Introduced February 26, 2026 by Michael Dean Crapo · Last progress February 26, 2026
The bill modernizes and clarifies tax administration—improving electronic service, taxpayer notices, appeals access, preparer standards, and some targeted relief—while increasing data‑sharing risks, implementation and compliance costs, and potential litigation/administrative burdens that may be borne by taxpayers and agencies.
Most taxpayers will get faster, more transparent service because the IRS must expand electronic filing/processing, provide APIs/dashboards and clearer electronic-timeliness rules so returns, refunds, and call-back services are processed and tracked more quickly.
Many taxpayers gain stronger procedural protections and clearer appeal paths because the bill requires clearer notice when credits are denied, expands appeal rights (including to the Independent Office of Appeals), modernizes Tax Court/small-claims rules, and strengthens TAS staffing and access.
Taxpayers should face fewer fraudulent or incompetent preparers because the bill tightens preparer identification, suitability, education requirements and penalties, improving return quality and remediation options.
Many taxpayers face a higher risk of sensitive data exposure because the bill increases online publication of refund/payment information, expands IRS data sharing and redisclosures (including to CBO), and broadens third‑party access surfaces.
Implementing dashboards, expanded electronic services, new filings/rules and database updates will require substantial IRS/agency IT investment and ongoing cybersecurity spending, likely increasing appropriations pressure and taxpayer‑funded costs.
Preparers, platforms, and some partnerships will face materially higher compliance costs (background checks, education, PTIN administration, magnetic‑media requirements, withholding administration) that may be passed on to taxpayers as higher fees.

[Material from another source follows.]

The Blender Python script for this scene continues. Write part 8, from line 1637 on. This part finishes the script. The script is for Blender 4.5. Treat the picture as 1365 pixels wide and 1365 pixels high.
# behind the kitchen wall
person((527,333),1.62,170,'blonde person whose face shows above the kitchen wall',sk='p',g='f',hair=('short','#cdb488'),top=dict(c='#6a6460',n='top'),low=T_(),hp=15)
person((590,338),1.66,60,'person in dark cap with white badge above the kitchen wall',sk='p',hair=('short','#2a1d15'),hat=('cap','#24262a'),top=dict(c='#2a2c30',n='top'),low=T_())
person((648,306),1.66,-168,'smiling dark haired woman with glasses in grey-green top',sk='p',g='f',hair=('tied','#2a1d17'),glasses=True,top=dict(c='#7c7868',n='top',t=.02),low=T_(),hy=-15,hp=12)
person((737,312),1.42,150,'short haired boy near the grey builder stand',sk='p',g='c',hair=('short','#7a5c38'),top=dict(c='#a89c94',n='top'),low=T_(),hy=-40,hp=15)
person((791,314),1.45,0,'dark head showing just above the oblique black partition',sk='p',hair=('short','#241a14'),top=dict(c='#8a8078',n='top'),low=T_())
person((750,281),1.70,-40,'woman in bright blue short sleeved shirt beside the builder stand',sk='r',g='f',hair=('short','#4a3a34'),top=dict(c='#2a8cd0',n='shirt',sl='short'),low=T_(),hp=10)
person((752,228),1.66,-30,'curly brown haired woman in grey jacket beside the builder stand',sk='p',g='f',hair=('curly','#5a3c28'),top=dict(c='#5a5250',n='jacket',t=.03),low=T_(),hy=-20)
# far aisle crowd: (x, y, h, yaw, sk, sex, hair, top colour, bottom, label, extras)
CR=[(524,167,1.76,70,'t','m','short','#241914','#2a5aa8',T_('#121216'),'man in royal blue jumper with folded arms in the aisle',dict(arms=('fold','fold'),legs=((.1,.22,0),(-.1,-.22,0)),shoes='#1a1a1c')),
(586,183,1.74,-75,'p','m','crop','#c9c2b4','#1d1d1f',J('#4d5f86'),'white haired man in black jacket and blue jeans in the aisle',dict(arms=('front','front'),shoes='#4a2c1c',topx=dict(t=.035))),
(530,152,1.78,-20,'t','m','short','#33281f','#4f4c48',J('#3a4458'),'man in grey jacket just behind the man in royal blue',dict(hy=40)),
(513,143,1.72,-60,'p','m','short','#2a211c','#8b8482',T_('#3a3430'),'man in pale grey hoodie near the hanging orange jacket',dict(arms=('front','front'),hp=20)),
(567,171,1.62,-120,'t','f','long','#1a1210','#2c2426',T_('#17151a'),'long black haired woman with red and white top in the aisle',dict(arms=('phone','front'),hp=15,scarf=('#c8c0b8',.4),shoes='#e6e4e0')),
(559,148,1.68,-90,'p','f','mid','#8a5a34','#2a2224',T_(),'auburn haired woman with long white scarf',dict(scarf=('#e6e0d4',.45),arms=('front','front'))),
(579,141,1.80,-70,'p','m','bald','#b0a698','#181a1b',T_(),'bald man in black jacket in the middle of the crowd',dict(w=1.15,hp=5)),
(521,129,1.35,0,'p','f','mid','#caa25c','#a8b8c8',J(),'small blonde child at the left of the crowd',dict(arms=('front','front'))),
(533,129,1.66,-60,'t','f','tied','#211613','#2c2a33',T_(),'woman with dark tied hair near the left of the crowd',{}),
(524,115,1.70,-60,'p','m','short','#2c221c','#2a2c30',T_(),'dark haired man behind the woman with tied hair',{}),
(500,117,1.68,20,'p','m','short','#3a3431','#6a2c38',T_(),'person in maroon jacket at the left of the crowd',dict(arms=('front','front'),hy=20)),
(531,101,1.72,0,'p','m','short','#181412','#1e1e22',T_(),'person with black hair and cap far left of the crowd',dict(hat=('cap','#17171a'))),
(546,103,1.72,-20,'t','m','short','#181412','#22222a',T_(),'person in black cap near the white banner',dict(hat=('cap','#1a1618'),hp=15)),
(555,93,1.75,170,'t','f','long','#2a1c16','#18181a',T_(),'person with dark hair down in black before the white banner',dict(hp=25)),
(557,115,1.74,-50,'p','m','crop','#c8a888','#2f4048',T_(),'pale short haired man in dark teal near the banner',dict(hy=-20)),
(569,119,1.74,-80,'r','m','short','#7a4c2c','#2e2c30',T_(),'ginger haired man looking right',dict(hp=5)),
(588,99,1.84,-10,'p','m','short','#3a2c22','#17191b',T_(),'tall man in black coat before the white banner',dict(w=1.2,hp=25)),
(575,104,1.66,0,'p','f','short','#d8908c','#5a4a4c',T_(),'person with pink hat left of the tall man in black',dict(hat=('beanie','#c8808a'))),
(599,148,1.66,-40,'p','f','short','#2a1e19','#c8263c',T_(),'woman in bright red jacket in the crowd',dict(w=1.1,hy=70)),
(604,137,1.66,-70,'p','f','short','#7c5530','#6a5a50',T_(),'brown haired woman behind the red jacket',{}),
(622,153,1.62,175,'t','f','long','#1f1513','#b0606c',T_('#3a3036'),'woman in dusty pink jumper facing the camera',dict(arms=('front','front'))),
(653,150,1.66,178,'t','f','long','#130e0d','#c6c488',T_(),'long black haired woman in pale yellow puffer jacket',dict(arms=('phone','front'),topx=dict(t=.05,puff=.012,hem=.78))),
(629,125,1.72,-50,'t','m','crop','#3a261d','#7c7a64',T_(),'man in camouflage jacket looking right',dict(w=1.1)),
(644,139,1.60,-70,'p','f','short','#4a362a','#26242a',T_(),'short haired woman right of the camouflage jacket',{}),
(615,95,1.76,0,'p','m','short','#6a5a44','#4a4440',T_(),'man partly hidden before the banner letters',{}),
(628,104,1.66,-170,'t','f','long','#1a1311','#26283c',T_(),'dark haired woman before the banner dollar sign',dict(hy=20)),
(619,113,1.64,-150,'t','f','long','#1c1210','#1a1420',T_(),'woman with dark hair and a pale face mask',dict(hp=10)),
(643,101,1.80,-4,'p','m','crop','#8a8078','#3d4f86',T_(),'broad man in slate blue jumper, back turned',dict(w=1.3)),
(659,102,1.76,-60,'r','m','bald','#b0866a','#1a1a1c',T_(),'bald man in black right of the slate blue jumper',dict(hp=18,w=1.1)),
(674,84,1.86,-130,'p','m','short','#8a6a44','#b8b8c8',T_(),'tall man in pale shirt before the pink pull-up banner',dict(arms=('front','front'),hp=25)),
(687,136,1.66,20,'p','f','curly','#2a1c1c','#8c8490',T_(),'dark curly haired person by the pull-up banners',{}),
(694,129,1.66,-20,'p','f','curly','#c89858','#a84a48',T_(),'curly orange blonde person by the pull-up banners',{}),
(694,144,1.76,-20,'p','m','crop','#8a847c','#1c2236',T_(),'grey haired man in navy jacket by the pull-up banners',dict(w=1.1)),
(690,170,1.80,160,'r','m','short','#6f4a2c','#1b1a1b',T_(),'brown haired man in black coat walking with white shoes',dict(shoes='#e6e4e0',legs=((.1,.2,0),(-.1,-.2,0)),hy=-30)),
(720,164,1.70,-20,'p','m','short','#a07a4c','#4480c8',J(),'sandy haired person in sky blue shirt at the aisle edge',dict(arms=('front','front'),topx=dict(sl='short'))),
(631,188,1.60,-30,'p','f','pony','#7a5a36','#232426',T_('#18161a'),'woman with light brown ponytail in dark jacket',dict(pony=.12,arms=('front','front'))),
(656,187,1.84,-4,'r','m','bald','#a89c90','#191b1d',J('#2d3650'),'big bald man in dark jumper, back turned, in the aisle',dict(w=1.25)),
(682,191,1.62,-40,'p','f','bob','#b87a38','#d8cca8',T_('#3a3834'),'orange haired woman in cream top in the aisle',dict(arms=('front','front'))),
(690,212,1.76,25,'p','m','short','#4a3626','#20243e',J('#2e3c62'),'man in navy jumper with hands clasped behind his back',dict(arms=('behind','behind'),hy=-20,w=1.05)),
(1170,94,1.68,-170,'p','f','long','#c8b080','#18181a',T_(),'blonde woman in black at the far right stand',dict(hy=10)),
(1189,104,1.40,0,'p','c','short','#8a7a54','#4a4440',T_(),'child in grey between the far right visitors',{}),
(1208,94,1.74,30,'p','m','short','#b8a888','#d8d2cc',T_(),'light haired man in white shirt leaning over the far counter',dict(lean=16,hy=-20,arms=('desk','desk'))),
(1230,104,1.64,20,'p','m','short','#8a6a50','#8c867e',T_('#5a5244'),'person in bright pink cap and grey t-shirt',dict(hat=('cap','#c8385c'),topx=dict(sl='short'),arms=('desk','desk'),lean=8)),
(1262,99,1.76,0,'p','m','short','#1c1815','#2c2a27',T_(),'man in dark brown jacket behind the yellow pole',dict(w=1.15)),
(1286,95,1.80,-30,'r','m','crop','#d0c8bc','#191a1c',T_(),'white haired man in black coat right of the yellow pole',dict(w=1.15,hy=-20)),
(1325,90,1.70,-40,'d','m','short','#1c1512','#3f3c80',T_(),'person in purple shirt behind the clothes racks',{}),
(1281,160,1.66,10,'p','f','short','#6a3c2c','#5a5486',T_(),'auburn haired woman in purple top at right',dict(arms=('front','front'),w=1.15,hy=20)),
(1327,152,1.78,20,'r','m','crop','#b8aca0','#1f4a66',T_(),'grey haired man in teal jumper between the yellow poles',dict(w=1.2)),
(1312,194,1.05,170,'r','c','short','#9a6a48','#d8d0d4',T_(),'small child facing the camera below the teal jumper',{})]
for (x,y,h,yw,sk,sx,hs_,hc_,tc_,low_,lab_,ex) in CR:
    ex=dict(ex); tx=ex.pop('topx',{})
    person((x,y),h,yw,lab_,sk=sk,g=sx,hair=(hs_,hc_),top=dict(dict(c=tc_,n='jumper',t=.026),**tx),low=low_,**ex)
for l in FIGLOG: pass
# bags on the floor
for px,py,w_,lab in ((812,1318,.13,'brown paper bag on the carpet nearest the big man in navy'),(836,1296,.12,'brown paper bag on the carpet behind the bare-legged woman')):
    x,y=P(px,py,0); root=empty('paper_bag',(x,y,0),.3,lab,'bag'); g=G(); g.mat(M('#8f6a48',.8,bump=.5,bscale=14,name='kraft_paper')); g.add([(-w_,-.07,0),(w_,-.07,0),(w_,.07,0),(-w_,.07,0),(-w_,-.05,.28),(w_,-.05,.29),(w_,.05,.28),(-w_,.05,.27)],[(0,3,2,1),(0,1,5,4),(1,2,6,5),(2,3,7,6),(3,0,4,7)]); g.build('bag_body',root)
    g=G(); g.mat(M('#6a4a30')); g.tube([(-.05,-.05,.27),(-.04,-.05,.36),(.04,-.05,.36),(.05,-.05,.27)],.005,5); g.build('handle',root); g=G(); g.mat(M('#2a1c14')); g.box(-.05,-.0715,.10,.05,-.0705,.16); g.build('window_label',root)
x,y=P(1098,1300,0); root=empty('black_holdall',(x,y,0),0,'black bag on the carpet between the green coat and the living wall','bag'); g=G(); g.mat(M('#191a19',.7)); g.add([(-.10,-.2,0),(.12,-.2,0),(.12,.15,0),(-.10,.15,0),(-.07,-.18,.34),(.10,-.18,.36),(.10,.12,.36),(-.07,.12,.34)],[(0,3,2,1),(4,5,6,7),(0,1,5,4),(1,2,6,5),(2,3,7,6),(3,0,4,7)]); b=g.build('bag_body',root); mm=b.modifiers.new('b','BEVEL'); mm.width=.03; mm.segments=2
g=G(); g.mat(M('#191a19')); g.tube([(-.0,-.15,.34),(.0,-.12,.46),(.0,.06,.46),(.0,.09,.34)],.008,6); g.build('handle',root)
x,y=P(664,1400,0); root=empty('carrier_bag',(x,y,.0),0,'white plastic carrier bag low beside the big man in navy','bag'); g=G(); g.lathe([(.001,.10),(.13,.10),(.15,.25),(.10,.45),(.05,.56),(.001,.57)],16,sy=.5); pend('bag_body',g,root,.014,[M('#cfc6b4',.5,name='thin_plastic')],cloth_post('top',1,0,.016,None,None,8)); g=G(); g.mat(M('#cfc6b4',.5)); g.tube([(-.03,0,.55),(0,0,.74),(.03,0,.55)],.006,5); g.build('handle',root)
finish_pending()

Based on analysis of 22 sections of legislative text.
Modernizes IRS processing and transparency, strengthens taxpayer-advocate and appeals independence, tightens preparer penalties, boosts whistleblower protections, and allows refunds for wrongfully detained U.S. nationals.
Requires the IRS to accept and electronically process electronic returns, use OCR or similar tech to transcribe paper returns, and publish real-time call-center and processing dashboards. Strengthens taxpayer service and appeals independence by expanding the Office of the Taxpayer Advocate’s access and hiring authority and by authorizing in-house counsel in the Independent Office of Appeals. Updates Tax Court procedures and evidence/subpoena rules, tightens preparer and electronic-filing penalties, creates voluntary withholding agreements for some independent contractors, boosts whistleblower protections and awards procedures, and creates a program to allow refunds or abatements for U.S. nationals wrongfully detained or held hostage. It also directs studies and reports on burdens faced by U.S. persons living abroad and makes several technical and timing changes to filing and disclosure rules.